* _Written exercise_
Only the lines from the line that has "Continue the Blender" through the line that has "obj('foot', Cy((x,y,0), (x,y,zb), .022, n=12), 'rubber', t)" should be reproduced, exactly and with both ends kept.

>>

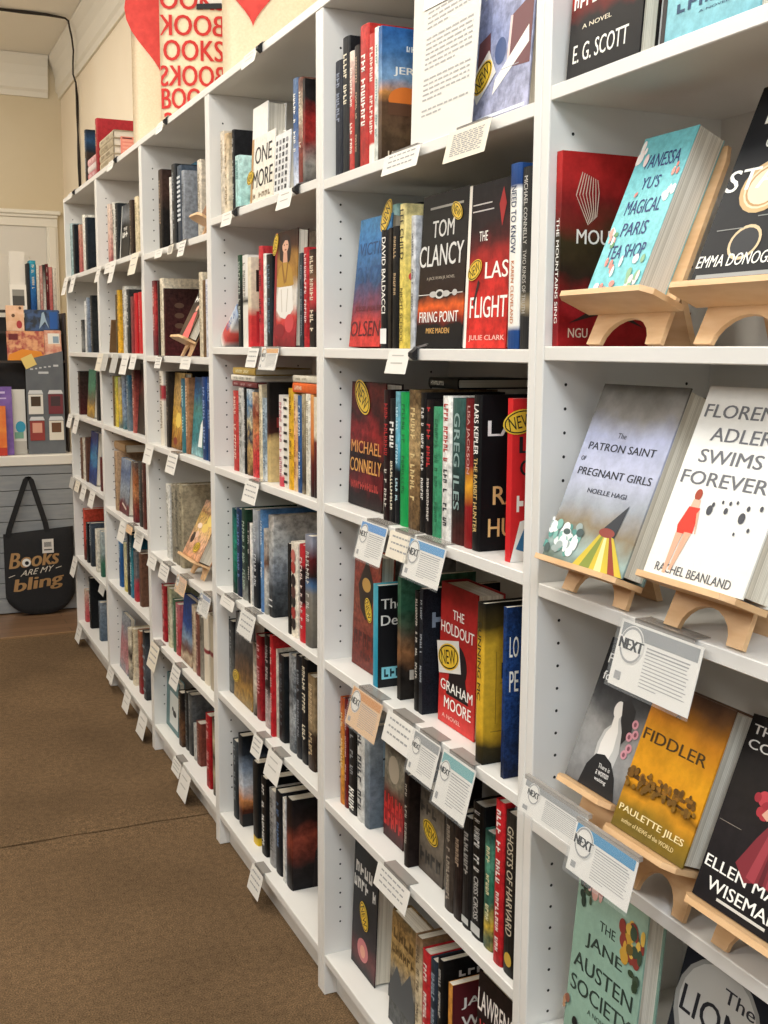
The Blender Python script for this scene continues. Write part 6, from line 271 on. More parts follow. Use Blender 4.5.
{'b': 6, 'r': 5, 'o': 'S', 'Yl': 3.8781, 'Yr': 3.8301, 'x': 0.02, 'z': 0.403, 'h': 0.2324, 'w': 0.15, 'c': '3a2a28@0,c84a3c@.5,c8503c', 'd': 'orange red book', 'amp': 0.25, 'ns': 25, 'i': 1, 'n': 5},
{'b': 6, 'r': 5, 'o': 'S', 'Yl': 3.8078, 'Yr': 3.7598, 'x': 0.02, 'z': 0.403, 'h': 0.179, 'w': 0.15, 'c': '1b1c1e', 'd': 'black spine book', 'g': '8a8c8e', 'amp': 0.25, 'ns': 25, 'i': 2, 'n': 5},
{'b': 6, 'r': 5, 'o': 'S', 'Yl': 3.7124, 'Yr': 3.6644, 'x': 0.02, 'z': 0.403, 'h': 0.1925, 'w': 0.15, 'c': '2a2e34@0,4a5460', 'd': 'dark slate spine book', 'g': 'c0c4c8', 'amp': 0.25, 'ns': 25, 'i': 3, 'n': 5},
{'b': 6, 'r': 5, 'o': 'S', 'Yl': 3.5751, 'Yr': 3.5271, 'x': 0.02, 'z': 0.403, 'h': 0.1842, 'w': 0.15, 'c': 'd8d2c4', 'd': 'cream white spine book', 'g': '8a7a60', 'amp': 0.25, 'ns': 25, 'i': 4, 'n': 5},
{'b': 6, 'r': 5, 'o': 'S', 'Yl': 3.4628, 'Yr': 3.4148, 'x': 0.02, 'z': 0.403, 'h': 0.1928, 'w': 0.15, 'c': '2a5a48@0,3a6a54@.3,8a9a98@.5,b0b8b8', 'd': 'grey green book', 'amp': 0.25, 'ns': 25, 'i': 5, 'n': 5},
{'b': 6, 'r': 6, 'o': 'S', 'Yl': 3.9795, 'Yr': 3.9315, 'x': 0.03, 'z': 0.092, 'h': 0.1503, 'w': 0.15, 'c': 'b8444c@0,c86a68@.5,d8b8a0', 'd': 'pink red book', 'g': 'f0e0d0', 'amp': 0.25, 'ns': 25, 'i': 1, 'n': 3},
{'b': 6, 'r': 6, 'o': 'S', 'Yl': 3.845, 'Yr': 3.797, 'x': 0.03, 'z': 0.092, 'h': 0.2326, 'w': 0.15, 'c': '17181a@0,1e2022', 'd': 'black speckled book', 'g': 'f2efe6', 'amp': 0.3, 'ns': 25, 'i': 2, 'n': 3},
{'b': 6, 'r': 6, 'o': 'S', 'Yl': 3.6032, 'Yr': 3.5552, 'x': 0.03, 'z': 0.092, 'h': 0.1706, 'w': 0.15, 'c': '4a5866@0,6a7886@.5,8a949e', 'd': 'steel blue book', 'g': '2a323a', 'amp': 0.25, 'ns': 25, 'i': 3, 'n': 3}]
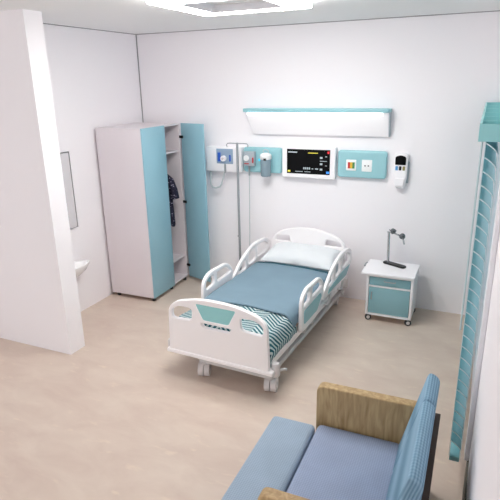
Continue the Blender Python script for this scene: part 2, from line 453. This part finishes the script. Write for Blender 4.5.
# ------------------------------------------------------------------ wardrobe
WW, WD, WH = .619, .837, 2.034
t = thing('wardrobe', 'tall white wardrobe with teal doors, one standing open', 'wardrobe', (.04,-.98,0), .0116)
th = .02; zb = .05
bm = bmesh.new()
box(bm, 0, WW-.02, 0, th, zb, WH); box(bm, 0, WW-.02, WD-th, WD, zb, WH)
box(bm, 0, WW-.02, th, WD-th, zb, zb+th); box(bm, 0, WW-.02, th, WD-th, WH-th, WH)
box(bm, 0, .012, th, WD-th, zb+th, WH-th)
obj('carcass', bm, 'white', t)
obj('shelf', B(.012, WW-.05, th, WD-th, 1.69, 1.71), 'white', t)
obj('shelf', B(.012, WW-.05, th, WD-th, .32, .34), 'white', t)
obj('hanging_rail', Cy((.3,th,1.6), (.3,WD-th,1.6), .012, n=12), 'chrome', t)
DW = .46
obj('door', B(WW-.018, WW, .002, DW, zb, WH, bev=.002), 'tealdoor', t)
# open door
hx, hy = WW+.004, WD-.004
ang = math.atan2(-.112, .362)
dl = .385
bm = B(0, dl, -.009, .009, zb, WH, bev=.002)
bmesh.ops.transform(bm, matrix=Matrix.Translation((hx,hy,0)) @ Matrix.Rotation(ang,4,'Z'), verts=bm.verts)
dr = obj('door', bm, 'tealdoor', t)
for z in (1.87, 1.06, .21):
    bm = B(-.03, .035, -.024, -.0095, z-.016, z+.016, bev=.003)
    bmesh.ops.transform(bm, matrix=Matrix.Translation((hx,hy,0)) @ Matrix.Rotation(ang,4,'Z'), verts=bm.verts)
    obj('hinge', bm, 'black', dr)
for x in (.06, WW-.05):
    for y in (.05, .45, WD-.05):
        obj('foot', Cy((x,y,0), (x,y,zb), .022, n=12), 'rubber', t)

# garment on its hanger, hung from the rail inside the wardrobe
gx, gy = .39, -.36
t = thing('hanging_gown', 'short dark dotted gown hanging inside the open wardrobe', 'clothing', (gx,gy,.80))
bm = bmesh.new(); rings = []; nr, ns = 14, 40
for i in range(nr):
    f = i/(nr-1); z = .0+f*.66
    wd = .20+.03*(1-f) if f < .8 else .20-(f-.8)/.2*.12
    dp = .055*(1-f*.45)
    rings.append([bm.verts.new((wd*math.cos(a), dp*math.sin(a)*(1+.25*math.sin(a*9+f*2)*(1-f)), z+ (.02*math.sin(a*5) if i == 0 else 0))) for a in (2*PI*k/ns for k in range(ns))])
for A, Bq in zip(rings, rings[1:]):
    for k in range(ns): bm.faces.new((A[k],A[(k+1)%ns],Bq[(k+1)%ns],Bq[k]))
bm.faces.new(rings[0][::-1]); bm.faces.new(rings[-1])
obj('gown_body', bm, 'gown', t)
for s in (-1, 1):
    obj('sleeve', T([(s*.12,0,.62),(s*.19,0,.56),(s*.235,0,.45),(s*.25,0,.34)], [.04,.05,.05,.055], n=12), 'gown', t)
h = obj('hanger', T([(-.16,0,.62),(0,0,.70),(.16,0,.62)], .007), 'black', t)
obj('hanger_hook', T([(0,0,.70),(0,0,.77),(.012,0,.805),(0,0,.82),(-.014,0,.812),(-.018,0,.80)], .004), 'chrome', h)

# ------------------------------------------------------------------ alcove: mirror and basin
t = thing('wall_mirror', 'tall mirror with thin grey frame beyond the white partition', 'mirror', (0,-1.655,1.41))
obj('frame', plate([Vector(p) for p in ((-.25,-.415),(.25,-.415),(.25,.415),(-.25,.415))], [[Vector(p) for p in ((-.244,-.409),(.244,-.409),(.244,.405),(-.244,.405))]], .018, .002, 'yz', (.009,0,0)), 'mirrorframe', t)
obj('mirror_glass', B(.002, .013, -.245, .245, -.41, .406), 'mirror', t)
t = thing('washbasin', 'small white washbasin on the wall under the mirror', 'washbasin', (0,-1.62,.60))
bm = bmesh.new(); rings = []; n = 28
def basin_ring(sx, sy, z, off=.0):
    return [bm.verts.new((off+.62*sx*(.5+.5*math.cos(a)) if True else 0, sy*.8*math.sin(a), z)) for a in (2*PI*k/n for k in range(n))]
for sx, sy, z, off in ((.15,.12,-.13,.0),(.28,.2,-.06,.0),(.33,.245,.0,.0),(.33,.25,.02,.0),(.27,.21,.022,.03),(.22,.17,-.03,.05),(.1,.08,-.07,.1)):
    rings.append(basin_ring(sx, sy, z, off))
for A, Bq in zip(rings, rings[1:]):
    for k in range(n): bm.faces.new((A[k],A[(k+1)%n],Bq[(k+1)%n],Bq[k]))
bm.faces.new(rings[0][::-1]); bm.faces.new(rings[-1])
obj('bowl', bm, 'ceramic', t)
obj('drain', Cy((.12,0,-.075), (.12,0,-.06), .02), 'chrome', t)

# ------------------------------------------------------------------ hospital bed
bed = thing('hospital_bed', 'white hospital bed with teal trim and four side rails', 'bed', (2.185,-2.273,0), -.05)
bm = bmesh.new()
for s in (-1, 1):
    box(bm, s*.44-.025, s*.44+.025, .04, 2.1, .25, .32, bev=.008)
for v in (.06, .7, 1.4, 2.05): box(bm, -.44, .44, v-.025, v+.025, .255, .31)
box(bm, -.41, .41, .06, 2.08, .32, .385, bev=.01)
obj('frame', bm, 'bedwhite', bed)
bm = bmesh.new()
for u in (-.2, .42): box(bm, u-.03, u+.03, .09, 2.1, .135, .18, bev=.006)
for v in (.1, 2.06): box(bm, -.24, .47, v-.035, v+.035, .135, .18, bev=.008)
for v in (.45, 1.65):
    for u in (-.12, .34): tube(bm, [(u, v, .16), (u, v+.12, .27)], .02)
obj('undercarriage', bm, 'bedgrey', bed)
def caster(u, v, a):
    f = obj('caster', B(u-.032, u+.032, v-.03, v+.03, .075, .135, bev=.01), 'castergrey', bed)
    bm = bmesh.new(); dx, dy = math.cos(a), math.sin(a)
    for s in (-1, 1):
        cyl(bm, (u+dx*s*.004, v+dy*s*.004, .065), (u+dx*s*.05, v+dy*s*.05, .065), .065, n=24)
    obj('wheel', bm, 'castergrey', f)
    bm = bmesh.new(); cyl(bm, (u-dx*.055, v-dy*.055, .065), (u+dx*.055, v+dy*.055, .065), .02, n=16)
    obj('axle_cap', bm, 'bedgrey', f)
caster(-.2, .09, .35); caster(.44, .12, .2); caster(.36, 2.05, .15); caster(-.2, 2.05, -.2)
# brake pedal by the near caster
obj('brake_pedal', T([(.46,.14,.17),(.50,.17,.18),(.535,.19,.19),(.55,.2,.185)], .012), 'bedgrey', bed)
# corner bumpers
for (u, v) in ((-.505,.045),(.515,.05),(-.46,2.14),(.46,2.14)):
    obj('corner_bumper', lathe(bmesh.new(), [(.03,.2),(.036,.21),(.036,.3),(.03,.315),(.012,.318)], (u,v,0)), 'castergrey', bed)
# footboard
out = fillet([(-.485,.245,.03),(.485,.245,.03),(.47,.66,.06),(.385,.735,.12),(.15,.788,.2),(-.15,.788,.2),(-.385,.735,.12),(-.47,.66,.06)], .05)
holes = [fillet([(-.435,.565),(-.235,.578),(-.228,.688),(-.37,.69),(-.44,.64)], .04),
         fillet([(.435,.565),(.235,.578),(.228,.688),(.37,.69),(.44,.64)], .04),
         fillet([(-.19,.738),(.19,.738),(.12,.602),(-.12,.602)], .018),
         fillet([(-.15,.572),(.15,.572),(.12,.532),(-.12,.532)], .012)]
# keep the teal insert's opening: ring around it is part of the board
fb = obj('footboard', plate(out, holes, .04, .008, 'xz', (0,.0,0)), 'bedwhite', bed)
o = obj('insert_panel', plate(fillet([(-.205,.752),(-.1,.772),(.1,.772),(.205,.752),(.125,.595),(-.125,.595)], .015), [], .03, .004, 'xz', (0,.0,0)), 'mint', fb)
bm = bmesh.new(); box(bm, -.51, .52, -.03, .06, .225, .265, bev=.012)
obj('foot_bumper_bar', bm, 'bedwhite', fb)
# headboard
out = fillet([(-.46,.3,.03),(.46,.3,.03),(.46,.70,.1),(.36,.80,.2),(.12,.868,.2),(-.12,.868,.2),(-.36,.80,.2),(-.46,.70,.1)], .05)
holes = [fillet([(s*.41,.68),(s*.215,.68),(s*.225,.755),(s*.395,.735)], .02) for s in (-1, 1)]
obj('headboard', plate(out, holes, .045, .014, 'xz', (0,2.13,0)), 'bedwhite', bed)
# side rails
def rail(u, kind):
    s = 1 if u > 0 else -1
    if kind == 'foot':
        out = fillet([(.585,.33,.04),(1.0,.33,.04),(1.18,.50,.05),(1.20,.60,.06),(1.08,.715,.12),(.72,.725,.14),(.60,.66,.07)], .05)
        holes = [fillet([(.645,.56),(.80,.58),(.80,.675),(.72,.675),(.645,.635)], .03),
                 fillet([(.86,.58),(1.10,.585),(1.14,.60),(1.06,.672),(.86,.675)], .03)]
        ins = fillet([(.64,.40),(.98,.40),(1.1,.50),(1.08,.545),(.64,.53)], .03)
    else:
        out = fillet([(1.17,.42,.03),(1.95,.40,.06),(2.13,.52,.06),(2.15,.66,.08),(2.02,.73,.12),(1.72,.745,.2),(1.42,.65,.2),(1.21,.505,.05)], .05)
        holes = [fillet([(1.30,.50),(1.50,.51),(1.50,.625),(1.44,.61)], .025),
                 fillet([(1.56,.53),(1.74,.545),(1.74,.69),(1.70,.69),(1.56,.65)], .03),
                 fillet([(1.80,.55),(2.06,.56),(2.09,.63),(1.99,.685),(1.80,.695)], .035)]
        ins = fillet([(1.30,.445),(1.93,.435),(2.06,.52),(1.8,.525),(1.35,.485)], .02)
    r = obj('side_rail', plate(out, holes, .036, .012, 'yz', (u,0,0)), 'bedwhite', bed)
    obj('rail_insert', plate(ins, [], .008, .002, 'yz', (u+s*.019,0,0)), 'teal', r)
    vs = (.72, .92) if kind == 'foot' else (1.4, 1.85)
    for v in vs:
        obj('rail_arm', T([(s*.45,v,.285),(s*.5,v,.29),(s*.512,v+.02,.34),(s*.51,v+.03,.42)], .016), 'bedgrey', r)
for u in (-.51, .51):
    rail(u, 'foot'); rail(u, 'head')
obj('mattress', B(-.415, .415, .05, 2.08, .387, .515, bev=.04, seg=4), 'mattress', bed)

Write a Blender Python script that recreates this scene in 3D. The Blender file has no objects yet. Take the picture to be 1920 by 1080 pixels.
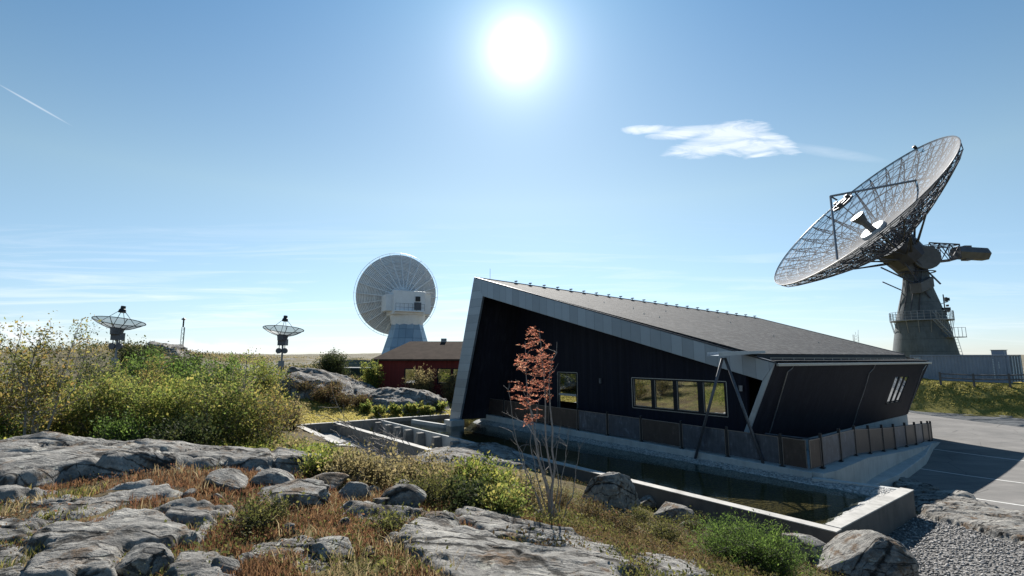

<<

* _Exercise solution_
Continue the Blender Python script for this scene: part 2, from line 453. This part finishes the script. Write for Blender 4.5.
# ------------------------------------------------------------------ wardrobe
WW, WD, WH = .619, .837, 2.034
t = thing('wardrobe', 'tall white wardrobe with teal doors, one standing open', 'wardrobe', (.04,-.98,0), .0116)
th = .02; zb = .05
bm = bmesh.new()
box(bm, 0, WW-.02, 0, th, zb, WH); box(bm, 0, WW-.02, WD-th, WD, zb, WH)
box(bm, 0, WW-.02, th, WD-th, zb, zb+th); box(bm, 0, WW-.02, th, WD-th, WH-th, WH)
box(bm, 0, .012, th, WD-th, zb+th, WH-th)
obj('carcass', bm, 'white', t)
obj('shelf', B(.012, WW-.05, th, WD-th, 1.69, 1.71), 'white', t)
obj('shelf', B(.012, WW-.05, th, WD-th, .32, .34), 'white', t)
obj('hanging_rail', Cy((.3,th,1.6), (.3,WD-th,1.6), .012, n=12), 'chrome', t)
DW = .46
obj('door', B(WW-.018, WW, .002, DW, zb, WH, bev=.002), 'tealdoor', t)
# open door
hx, hy = WW+.004, WD-.004
ang = math.atan2(-.112, .362)
dl = .385
bm = B(0, dl, -.009, .009, zb, WH, bev=.002)
bmesh.ops.transform(bm, matrix=Matrix.Translation((hx,hy,0)) @ Matrix.Rotation(ang,4,'Z'), verts=bm.verts)
dr = obj('door', bm, 'tealdoor', t)
for z in (1.87, 1.06, .21):
    bm = B(-.03, .035, -.024, -.0095, z-.016, z+.016, bev=.003)
    bmesh.ops.transform(bm, matrix=Matrix.Translation((hx,hy,0)) @ Matrix.Rotation(ang,4,'Z'), verts=bm.verts)
    obj('hinge', bm, 'black', dr)
for x in (.06, WW-.05):
    for y in (.05, .45, WD-.05):
        obj('foot', Cy((x,y,0), (x,y,zb), .022, n=12), 'rubber', t)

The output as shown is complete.